I guess, in the end, what God longs for is a little time, a little of our time. Each day in Lent if we can manage it. Ten minutes, perhaps, or more. Each Lenten day. In our favourite place, with our favourite words of scripture or poetry. Or silently gazing at a tree or an icon or the waves of the sea. Sitting or walking, it doesn’t matter. I think what God longs for is a little of our time. And we’ll find ourselves changed by that. Prayer, I sometimes think, is like waves on a rock. Only after days and weeks and years of the waves rolling in over a rock will the rock be changed, its contours shaped by the movement of the sea. Prayer is like that, I think. And, so, what God longs for is a little of our time.

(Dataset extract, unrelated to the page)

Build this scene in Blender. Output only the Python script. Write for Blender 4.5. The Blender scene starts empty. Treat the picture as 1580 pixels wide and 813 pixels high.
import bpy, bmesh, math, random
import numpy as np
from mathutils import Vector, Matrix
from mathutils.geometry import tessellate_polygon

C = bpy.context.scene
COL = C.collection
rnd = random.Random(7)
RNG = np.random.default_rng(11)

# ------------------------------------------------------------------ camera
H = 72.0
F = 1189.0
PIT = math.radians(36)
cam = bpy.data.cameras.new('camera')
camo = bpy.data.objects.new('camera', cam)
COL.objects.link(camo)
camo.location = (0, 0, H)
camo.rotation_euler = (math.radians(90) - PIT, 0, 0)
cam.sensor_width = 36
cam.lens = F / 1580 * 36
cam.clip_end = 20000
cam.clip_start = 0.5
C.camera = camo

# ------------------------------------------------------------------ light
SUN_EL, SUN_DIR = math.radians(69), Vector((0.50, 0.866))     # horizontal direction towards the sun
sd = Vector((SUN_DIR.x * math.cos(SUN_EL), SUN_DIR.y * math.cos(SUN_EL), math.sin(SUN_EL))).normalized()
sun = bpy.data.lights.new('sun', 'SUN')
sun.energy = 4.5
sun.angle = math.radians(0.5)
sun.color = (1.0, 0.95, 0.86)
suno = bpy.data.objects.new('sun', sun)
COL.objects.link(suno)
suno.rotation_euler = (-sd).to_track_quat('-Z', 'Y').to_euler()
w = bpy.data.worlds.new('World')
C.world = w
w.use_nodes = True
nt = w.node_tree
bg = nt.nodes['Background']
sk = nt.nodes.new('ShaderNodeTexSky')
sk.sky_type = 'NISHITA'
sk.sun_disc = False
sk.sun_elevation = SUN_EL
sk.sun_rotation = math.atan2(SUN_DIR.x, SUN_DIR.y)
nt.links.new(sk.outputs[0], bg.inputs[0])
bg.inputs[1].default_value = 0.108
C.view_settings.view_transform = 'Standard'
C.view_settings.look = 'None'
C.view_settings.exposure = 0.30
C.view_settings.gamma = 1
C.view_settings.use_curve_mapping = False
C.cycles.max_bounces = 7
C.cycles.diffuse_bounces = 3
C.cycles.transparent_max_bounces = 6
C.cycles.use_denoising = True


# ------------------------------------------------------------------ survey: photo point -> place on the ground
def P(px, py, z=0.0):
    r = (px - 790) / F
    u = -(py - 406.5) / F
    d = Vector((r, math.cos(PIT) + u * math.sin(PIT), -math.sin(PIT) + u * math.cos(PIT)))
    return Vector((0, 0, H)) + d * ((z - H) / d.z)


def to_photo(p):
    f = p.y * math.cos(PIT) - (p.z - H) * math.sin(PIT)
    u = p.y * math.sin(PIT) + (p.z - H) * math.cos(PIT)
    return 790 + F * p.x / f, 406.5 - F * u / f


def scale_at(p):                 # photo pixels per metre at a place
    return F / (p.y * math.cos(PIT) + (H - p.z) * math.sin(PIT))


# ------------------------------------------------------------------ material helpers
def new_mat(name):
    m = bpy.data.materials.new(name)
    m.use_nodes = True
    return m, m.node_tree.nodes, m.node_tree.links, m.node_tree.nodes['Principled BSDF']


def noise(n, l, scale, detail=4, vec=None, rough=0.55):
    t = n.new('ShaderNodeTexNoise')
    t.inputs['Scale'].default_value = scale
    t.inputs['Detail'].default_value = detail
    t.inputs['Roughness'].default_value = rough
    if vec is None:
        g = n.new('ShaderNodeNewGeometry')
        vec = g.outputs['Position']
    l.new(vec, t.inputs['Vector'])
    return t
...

And we’ll find we sense the company of one who looks kindly upon us. The one who promised a rainbow in the sky and never to give up on us again. The presence of the one who sees all our sins, yes, and all our struggles, and all our hopes, and … all the ways in which we bless. Yes, we’ll find ourselves in the presence of one who looks kindly upon us.

And so we’ll finish our thoughts this First Sunday in Lent, with some gentler words, I think.
Michael Mayne, the former Dean of Westminster Abbey, spoke of Lent in this way.

On Ash Wednesday some of us have ash placed on our foreheads – [though we did things a little differently this year] – with the words: ‘Remember you are dust and to dust you shall return …Yet Lent is not a bleak, forbidding time, but a very positive and optimistic remembering of who and what we truly are. ‘Dust’, yes, but dust that dreams of glory. Dust that has been claimed by God. Dust that has a deep aching sense both of its mortality and of its reaching after the God glimpsed in Jesus whom one day we shall see face to face. Lent is a time for remembering where our true home lies, and for setting our face once again in that direction[3].


[1] Rowan Williams Candles in the Dark p5.

[2] J. Marcus, quoted in John Shea Eating with the Bridegroom p79.